I claim only that fax/telemarking obfuscation is sufficiently common
to illuminate the truth (or its lack) in claims about spam obfuscation
and authentication.


...
Again, in a sense there is no such thing as untraceable spam.  You
always have the IP address of the SMTP client and you can always go
after its owner, even if the owner is a retail ISP and its clue-free
customer using a proxy.  I agree that for a given amount of effort,

Am I missing something?  I didn't think there was a traceable 
original IP in open-proxy spam. ...

I meant that you can always go after the owner of the open proxy.

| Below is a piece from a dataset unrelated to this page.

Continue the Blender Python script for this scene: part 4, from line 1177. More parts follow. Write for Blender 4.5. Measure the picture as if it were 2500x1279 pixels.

Everyone must be held accountable for every IP packet that comes out
of their networks.  It does not matter whether a packet is part of
legitimate web surfing, good mail, spam, or a DoS attack.  It also
does not matter whether an arbitrary open proxy operator is paid by
Ralsky as long ago Spamford paid his "Bandwidth Partners" for relaying
spam.  It doesn't matter whether the proxy is operated as a charity
to help the Chinese tunnel through the Great Wall or out of ignorance.
The proxy operator is responsible.

When imposing penalties, someone who ignorantly installed an open
proxy should not be punished like Ralsky or Spamford, but that does
not change the responsibility or the need to communicate with the real
threat of punishment to even the most naive and nominally innocent user.

A network operator must be responsible for closing the open proxies
of its customers just as it is responsible for shutting down "owned"
machines used in a denial of service attack.  Failure to do either
should make the operator vulnerable to criminal penalties related to
those imposed on the originator of the attack.